- **Exercise objective**: Select every line holding the word "parts" and copy it.

- **Dataset content**:

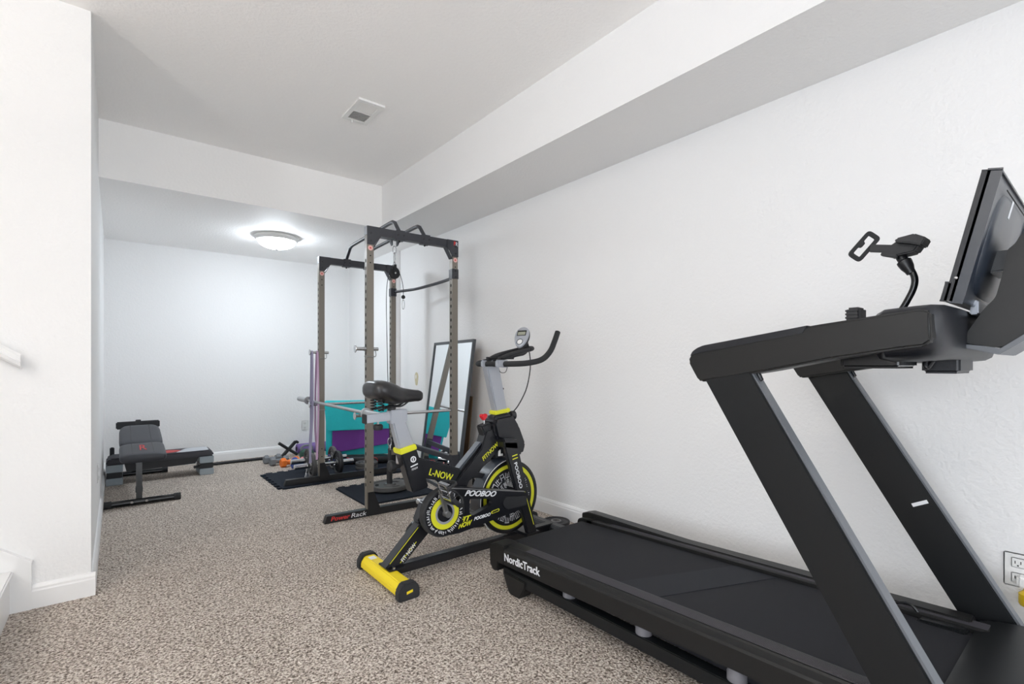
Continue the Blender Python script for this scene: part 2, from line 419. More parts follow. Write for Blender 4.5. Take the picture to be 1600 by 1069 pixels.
# ceiling lamps
def dome_lamp(name, label, c, r, glass):
    t = thing(name, label, 'lamp', c)
    x, y, z = c
    B().lathe([(0, 0), (r*.93, 0), (r, -.012), (r, -.022), (r*.96, -.03), (r*.93, -.042), (r*.88, -.048), (r*.8, -.05), (0, -.05)], c, seg=48).obj('base_ring', plastic_white, t)
    pr = [(r*.84, -.046)]+[(r*.84*math.cos(a), -.046-.075*math.sin(a)) for a in [math.pi/2*k/10 for k in range(1, 10)]]+[(0, -.121)]
    B().lathe(pr, c, seg=48).obj('glass_bowl', glass, t)
    B().lathe([(0, -.118), (.012, -.119), (.014, -.127), (.007, -.134), (0, -.137)], c, seg=16).obj('finial', steel, t)
    return t
dome_lamp('ceiling_lamp', 'lit frosted dome lamp on the low ceiling at the back', (1.226, 5.2, ZL), .2, dome_glass)
dome_lamp('ceiling_lamp', 'assumed warm dome lamp, unseen on the high ceiling left of the picture', (-2.42, .46, ZC), .2, stair_glass)  # assumed lamp out of view, taken from the shadows on the right wall
for (tx, ty), lb in zip(TOR, ('unseen torchiere floor lamp added near the foot of the stairs to light the ceiling',)):
    fl = thing('added_floor_lamp', lb, 'lamp', (tx, ty, 0), group=None)  # unseen lamp, added to throw light up onto the ceiling
    B().lathe([(0, 0), (.14, 0), (.14, .012), (.03, .03), (.014, .04), (.012, 1.62), (0, 1.62)], (tx, ty, 0), 'z', 28).obj('stand', steel, fl)
    B().lathe([(.02, 1.60), (.06, 1.63), (.13, 1.69), (.17, 1.75), (.165, 1.755), (.125, 1.70), (.055, 1.64), (.0, 1.635)], (tx, ty, 0), 'z', 32).obj('bowl', plastic_white, fl)
# ceiling vent
v = thing('ceiling_vent', 'white rectangular air vent in the high ceiling', 'vent', (1.25, 3.1, ZC))
vx0, vx1, vy0, vy1 = 1.165, 1.335, 2.95, 3.25
zz = ZC
B().box((vx0+.03, vy0+.03, zz-.004), (vx1-.03, vy1-.03, zz-.001)).obj('backing', vent_grey, v)
plate_shape([(vx0, vy0), (vx1, vy0), (vx1, vy1), (vx0, vy1)], [[(vx0+.028, vy0+.028), (vx1-.028, vy0+.028), (vx1-.028, 3.095), (vx0+.028, 3.095)], [(vx0+.028, 3.108), (vx1-.028, 3.108), (vx1-.028, vy1-.028), (vx0+.028, vy1-.028)]], 'xy', zz-.012, zz).obj('frame', plastic_white, v)
for i in range(17):
    y = vy0+.034+i*.0145
    if abs(y-3.1) < .008: continue
    a = .5 if y < 3.1 else -.6
    bar((vx0+.028, y, zz-.008), (vx1-.028, y, zz-.008), .012, .0012, up=(0, math.sin(a), math.cos(a))).obj('louvre', plastic_white, v)
B().box((1.225, vy1-.02, zz-.03), (1.232, vy1-.012, zz-.01)).obj('damper_lever', plastic_white, v)

# outlets
def outlet(name, label, c, n):
    """n: 'x-','y-','x+' side the plate faces"""
    t = thing(name, label, 'outlet', c)
    parts = [('plate', plastic_white, (-.036, -.058, 0), (.036, .058, .006), .003), ]
    def place(lo, hi, bev=0):
        q = B().box(lo, hi, bev)
        R = {'y-': Matrix(((1, 0, 0), (0, 0, -1), (0, 1, 0))), 'x-': Matrix(((0, 0, -1), (-1, 0, 0), (0, 1, 0))), 'x+': Matrix(((0, 0, 1), (1, 0, 0), (0, 1, 0)))}[n].to_4x4()
        R.translation = Vector(c); return q.xform(R)
    place((-.036, -.058, 0), (.036, .058, .006), .003).obj('plate', plastic_white, t)
    for s in (-1, 1):
        so = place((-.017, s*.026-.017, .004), (.017, s*.026+.017, .008), .006).obj('socket', plastic_white, t)
        for k in (-1, 1): place((k*.007-.0012, s*.026-.004, .0075), (k*.007+.0012, s*.026+.006, .0084)).obj('slot', slot_dark, so)
        place((-.0022, s*.026-.012, .0075), (.0022, s*.026-.0075, .0084)).obj('ground_hole', slot_dark, so)
    return t
outlet('wall_outlet', 'white outlet low on the far wall behind the hanging bands', (1.82, YF, .33), 'y-')
outlet('wall_outlet', 'white outlet on the left wall near its baseboard', (XL, 4.0, .4), 'x+')
outlet('wall_outlet', 'white outlet on the right wall beside the treadmill upright', (XR, .232, .36), 'x-')
yp = thing('plug_in_freshener', 'yellow plug-in air freshener in the outlet beside the treadmill', 'air freshener', (XR-.03, .232, .26))
B().lathe([(0, 0), (.02, 0), (.024, .008), (.024, .04), (.012, .052), (.012, .06), (0, .06)], (XR-.036, .205, .255), seg=20).obj('bottle', yellow_clear, yp)
B().box((XR-.05, .185, .313), (XR-.0088, .232, .352), .008).obj('plug', plastic_white, yp)
# unpainted hole patch in the right wall
pt = [(.035*math.cos(a)*(1+.15*math.sin(3*a)), .075*math.sin(a)*(1+.08*math.cos(2*a))) for a in [2*math.pi*k/20 for k in range(20)]]
wp = thing('wall_patch', 'small oval unpainted beige patch on the right wall beside the rack', 'wall patch', (XR, 4.62, .93))
B().prism([(4.62+a, .93+b) for a, b in pt], 'yz', XR-.003, XR+.001).obj('putty', putty, wp)
B().ball((XR-.002, 4.63, .95), .02, 2, (.2, .6, 1.2)).obj('lump', plastic_white, wp)

# ------------------------------------------------------------------ treadmill
tm = thing('treadmill', 'large black folding treadmill with screen along the right wall', 'treadmill', (1.785, .85, 0))
TL, TR_, BL, BR = 1.43, 2.14, 1.527, 2.043       # outer rails, belt edges
def dz(y): return .198+(1.93-y)*.034             # deck rises slightly to the front
def strip(x0, x1, y0, y1, t, lift=0., bevel=0.):
    return B().prism([(y1, dz(y1)+lift), (y0, dz(y0)+lift), (y0, dz(y0)+lift-t), (y1, dz(y1)+lift-t)], 'yz', x0, x1, bevel)
# belt wraps a rear roller
bp = [(.2, dz(.2)-.055), (.2, dz(.2)-.004)]+[(1.905+.028*math.sin(a), dz(1.905)-.032+.028*math.cos(a)) for a in [math.pi*k/8 for k in range(9)]]
belt = B().prism(bp, 'yz', BL+.002, BR-.002).obj('running_belt', tm_belt, tm)
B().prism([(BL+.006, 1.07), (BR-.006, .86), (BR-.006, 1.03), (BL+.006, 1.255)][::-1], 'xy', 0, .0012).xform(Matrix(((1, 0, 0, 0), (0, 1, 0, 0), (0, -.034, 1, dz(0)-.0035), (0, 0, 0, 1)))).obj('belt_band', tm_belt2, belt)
B().box((BL-.05, .2, .12), (BR+.05, 1.86, .17)).obj('deck_board', tm_dark, tm)
for s in (0, 1):
    mx = (lambda x: x) if s == 0 else (lambda x: TL+TR_-x)
    def xz(poly): return [(mx(x), z) for x, z in poly]
    # rail: moulded section swept front to back following the deck slope
    sec = [(TL, -.075), (TL, -.012), (TL+.004, -.004), (TL+.012, .001), (TL+.026, .004), (TL+.03, .010), (BL-.012, .012), (BL-.002, .008), (BL-.002, -.012), (TL+.06, -.02), (TL+.012, -.075)]
    rings = [[(mx(x), y, dz(y)+z) for x, z in sec] for y in (1.88, 1.2, .6, .24)]
    rail = B().loft(rings).obj('foot_rail', tm_body, tm, angle=25)
    for k in range(9):
        xx = mx(TL+.036+k*.0056)
        B().prism([(1.72, dz(1.72)+.011), (.26, dz(.26)+.011), (.26, dz(.26)+.0132), (1.72, dz(1.72)+.0132)], 'yz', xx-.0013, xx+.0013).obj('grip_ridge', tm_ridge, rail)
    # rear end cap
    cap = [(1.955, .18), (1.95, .1), (1.925, .075), (1.89, .082), (1.885, .125), (1.84, .125), (1.84, dz(1.84)+.013), (1.9, dz(1.9)+.013), (1.945, dz(1.945)+.004)]
    x0, x1 = sorted((mx(TL-.002), mx(BL-.002)))
    B().prism(cap, 'yz', x0, x1, .004).obj('end_cap', tm_body, tm)
    if s == 1:
        B().prism([(1.95, .19), (1.95, .225), (1.9, .24), (1.3, dz(1.3)+.018), (.3, dz(.3)+.018), (.3, dz(.3)), (1.9, .19)], 'yz', x0+.035, x1, .004).obj('rail_cover', tm_body, tm)
    # lower side frame, cushions and foot
    a, b = sorted((mx(TL+.012), mx(TL+.06)))
    B().prism([(1.862, .106), (.1, .118), (.1, .07), (1.7, .056), (1.862, .085)], 'yz', a, b, .003).obj('side_frame', tm_frame, tm)
    for yy in (1.45, 1.08, .74):
        B().lathe([(0, .1), (.026, .1), (.03, .11), (.03, .135), (.024, .15), (.024, .2), (0, .2)], (mx(TL+.045), yy, 0), seg=20).obj('cushion', grey_cushion, tm)
    a, b = sorted((mx(TL+.004), mx(TL+.075)))
    B().prism([(1.858, .09), (1.815, .012), (1.80, 0), (1.735, 0), (1.695, .06), (1.69, .09)], 'yz', a, b, .004).obj('rear_foot', tm_body, tm)
    B().prism([(.05, .1), (.03, 0), (-.12, 0), (-.14, .1)], 'yz', a, b, .004).obj('front_foot', tm_body, tm)
# front motor hood
hood = [(.30, .185), (.30, .252), (.26, .268), (.1, .292), (-.2, .285), (-.36, .22), (-.4, .1), (-.3, .06), (.2, .06)]
B().prism(hood, 'yz', TL-.005, TR_+.02, .012).obj('motor_hood', tm_frame, tm)
B().prism([(.30, .2), (.30, .262), (.42, .252), (.43, .235), (.42, .2)], 'yz', BR-.03, TR_+.02, .006).obj('hood_corner', tm_frame, tm)
B().tube(smooth_path([(BR-.05, .52, dz(.52)+.004), (BR-.02, .5, dz(.5)+.022), (BR+.01, .45, dz(.45)+.03), (BR+.012, .42, .25)]), .0045).obj('safety_cord', black_gloss, tm)
# lettering on the left rail
text('brand_lettering', 'NordicTrack', (TL-.0008, 1.835, .1475), (0, -1, .034), (0, .03, 1), white_print, tm, width=.25, height=.036, bold=.018, shear=0)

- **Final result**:
Continue the Blender Python script for this scene: part 2, from line 419. More parts follow. Write for Blender 4.5. Take the picture to be 1600 by 1069 pixels.
    parts = [('plate', plastic_white, (-.036, -.058, 0), (.036, .058, .006), .003), ]